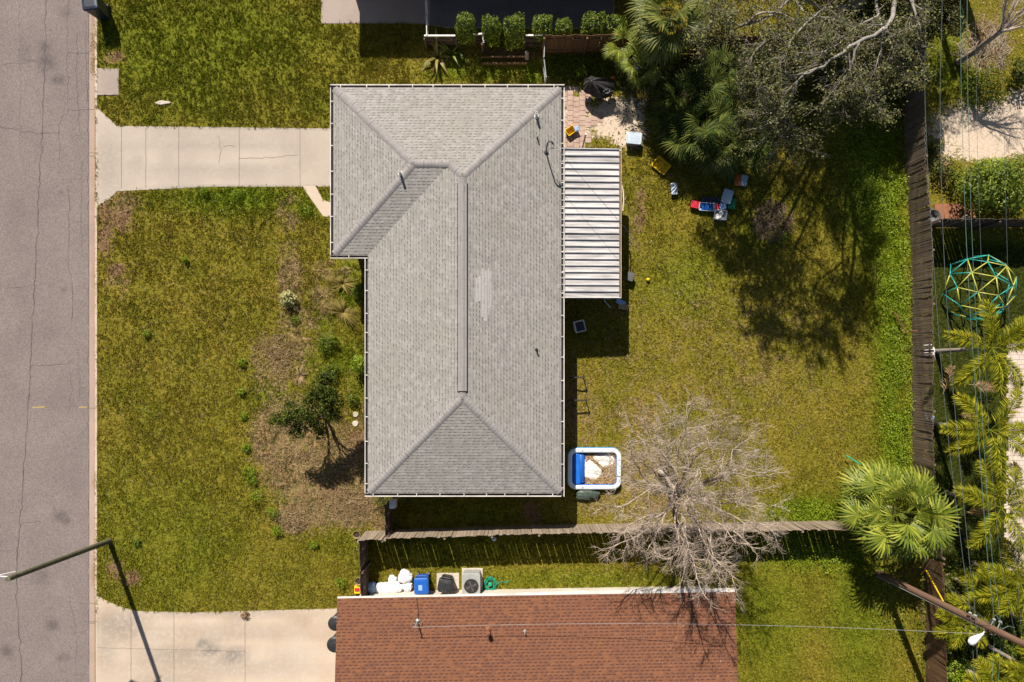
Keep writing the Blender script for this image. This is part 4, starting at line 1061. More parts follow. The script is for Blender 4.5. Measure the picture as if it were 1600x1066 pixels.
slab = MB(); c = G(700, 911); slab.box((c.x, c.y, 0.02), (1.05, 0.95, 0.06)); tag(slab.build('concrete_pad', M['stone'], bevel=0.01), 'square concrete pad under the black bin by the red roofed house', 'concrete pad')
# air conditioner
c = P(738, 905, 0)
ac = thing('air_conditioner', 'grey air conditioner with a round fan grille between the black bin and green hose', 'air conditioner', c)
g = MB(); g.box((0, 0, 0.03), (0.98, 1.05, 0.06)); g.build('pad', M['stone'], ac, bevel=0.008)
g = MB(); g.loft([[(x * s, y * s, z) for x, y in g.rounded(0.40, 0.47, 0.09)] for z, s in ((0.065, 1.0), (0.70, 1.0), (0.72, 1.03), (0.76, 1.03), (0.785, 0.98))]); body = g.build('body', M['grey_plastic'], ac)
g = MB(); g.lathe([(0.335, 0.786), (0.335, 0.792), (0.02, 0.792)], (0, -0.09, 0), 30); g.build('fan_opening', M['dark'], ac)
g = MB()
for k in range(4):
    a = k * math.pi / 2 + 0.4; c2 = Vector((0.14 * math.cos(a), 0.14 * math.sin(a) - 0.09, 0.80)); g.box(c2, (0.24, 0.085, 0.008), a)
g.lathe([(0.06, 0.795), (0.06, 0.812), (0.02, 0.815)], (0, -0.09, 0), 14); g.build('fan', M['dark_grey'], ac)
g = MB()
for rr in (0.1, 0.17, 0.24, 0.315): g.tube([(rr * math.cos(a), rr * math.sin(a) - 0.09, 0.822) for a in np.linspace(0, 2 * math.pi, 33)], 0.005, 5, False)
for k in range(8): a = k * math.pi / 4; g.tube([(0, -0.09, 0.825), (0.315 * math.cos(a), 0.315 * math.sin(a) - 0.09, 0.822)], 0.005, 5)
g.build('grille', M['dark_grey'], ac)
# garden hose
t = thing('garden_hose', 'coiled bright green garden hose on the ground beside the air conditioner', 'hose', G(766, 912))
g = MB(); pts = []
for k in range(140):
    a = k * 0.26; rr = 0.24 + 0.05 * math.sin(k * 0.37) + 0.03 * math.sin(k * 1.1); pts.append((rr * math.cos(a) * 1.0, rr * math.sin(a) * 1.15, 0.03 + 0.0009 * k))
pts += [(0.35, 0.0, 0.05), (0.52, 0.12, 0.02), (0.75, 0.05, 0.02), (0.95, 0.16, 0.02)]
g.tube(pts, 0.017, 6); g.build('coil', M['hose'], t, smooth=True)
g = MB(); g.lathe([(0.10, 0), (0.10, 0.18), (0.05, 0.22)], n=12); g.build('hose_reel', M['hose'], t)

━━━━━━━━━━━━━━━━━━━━

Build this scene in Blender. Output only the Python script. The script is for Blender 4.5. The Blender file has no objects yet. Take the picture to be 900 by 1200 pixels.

━━━━━━━━━━━━━━━━━━━━

Show the lines of the data that hold the word "this".

■ **Task output**:
Keep writing the Blender script for this image. This is part 4, starting at line 1061. More parts follow. The script is for Blender 4.5. Measure the picture as if it were 1600x1066 pixels.
Build this scene in Blender. Output only the Python script. The script is for Blender 4.5. The Blender file has no objects yet. Take the picture to be 900 by 1200 pixels.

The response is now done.